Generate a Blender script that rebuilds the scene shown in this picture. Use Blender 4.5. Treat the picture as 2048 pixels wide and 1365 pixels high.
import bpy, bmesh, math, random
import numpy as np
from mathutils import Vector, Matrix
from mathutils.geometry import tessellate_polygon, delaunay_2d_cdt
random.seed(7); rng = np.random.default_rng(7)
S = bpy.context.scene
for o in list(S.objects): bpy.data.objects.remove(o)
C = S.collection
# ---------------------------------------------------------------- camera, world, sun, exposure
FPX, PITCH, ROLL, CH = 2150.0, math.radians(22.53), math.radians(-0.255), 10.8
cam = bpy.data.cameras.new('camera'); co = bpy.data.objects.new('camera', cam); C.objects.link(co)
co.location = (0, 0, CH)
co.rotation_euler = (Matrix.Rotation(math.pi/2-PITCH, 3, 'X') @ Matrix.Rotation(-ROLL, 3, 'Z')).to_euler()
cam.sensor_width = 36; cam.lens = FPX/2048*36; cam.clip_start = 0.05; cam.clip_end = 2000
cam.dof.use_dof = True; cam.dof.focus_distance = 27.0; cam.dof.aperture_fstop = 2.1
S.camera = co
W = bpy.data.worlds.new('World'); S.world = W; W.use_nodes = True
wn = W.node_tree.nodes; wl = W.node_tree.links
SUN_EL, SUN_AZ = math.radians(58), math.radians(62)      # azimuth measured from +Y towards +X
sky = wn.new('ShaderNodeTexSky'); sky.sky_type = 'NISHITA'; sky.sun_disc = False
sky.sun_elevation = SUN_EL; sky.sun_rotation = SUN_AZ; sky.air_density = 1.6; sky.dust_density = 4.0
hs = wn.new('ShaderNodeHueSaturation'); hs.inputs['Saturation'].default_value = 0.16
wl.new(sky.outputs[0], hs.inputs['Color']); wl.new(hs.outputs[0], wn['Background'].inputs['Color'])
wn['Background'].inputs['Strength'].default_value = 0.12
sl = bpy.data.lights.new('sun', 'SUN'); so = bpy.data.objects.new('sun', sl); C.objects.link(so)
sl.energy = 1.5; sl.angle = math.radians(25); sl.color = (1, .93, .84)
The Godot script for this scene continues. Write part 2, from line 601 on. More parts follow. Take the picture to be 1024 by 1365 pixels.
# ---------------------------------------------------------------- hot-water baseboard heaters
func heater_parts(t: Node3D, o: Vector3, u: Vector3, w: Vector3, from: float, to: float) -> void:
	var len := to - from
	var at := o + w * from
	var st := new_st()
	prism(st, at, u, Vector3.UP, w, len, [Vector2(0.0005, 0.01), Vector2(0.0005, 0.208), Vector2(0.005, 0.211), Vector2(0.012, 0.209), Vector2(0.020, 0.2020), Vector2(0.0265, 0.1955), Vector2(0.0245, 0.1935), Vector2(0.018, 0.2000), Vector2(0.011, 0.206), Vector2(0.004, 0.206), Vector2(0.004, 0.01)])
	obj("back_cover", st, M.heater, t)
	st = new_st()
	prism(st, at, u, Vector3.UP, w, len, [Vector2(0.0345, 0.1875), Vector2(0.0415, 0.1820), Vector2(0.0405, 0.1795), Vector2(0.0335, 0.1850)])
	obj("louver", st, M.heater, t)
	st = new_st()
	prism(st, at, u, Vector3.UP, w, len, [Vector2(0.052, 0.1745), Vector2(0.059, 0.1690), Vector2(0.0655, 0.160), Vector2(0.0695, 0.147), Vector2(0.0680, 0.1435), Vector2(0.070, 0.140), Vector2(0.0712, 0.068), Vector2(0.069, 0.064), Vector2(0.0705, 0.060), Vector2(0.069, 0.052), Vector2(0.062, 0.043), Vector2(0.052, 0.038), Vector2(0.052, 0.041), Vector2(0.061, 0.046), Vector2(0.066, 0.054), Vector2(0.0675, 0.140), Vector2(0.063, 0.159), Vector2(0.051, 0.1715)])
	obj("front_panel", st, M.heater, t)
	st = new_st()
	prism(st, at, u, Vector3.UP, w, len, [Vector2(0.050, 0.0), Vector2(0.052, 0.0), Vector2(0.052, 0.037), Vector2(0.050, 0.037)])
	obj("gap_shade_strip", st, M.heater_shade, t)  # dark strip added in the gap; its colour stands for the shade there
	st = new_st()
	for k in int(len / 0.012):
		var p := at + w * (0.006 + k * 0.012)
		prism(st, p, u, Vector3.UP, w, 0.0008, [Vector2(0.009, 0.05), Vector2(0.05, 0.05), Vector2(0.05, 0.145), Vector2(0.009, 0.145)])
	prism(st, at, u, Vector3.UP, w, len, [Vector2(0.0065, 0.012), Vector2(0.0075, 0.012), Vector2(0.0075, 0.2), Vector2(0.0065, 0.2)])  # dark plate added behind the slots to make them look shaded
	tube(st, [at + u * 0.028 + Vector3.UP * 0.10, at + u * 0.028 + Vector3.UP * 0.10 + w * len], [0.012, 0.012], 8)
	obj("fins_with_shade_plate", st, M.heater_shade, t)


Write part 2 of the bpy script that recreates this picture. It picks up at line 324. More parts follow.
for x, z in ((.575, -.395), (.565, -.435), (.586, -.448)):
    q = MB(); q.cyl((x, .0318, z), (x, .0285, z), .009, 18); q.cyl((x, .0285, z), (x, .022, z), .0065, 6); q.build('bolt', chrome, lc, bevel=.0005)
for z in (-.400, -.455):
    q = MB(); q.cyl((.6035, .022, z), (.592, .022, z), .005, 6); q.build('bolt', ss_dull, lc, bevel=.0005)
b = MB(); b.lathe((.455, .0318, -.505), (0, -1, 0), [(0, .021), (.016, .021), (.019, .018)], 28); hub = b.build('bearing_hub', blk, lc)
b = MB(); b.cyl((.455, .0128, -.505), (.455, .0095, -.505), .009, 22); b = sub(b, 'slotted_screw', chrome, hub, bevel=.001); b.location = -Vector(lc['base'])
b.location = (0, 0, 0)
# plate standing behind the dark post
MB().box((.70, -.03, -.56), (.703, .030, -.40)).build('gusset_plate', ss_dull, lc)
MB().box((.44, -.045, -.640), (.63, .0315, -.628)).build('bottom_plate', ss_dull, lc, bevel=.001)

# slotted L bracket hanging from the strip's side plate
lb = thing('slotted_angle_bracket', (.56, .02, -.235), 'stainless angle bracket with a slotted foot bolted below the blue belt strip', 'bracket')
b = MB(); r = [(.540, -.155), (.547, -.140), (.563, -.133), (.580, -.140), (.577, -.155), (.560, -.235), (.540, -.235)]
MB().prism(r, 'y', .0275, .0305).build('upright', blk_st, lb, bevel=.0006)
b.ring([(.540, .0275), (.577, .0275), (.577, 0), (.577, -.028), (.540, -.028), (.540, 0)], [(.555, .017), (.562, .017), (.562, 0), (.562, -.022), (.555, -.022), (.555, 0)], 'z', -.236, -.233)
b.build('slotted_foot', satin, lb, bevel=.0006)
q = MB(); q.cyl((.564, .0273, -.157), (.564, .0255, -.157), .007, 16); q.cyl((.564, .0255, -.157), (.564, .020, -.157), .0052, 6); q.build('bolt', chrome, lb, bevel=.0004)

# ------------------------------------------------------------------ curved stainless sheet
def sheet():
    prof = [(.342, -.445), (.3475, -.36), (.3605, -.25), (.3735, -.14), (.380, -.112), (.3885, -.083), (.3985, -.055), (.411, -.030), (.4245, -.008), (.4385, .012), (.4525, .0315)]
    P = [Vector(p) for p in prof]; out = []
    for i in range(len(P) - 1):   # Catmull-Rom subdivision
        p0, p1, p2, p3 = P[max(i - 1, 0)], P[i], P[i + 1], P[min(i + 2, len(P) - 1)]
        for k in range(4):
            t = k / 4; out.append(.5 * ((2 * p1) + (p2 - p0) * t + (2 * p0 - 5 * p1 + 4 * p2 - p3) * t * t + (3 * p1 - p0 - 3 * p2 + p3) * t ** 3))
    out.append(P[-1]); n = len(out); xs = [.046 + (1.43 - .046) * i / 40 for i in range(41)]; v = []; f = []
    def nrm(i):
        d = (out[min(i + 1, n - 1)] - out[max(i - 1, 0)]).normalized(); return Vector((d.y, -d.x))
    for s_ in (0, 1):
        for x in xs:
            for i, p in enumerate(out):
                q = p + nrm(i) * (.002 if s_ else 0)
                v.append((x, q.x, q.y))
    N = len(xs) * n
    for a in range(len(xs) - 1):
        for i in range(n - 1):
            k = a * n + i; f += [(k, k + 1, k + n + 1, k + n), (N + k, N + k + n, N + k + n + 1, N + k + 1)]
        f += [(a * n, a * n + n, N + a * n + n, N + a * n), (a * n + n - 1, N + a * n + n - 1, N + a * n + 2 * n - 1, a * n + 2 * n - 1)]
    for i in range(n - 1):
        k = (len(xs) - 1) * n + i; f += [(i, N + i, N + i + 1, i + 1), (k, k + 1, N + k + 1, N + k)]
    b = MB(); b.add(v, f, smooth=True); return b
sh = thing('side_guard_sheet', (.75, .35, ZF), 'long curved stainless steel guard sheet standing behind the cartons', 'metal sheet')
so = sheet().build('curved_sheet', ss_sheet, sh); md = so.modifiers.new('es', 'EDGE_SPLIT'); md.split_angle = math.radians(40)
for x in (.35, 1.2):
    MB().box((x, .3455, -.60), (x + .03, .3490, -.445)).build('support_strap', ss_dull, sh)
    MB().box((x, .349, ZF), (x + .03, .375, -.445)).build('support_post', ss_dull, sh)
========
• WORK TO BE COMPLETED:
All lines in the listing above from the line containing "Write part 2 of" to the line containing "ss_dull, lc, bevel=.001)", inclusive, should be retyped exactly; no other lines should appear.

• FULL RESPONSE:
Write part 2 of the bpy script that recreates this picture. It picks up at line 324. More parts follow.
for x, z in ((.575, -.395), (.565, -.435), (.586, -.448)):
    q = MB(); q.cyl((x, .0318, z), (x, .0285, z), .009, 18); q.cyl((x, .0285, z), (x, .022, z), .0065, 6); q.build('bolt', chrome, lc, bevel=.0005)
for z in (-.400, -.455):
    q = MB(); q.cyl((.6035, .022, z), (.592, .022, z), .005, 6); q.build('bolt', ss_dull, lc, bevel=.0005)
b = MB(); b.lathe((.455, .0318, -.505), (0, -1, 0), [(0, .021), (.016, .021), (.019, .018)], 28); hub = b.build('bearing_hub', blk, lc)
b = MB(); b.cyl((.455, .0128, -.505), (.455, .0095, -.505), .009, 22); b = sub(b, 'slotted_screw', chrome, hub, bevel=.001); b.location = -Vector(lc['base'])
b.location = (0, 0, 0)
# plate standing behind the dark post
MB().box((.70, -.03, -.56), (.703, .030, -.40)).build('gusset_plate', ss_dull, lc)
MB().box((.44, -.045, -.640), (.63, .0315, -.628)).build('bottom_plate', ss_dull, lc, bevel=.001)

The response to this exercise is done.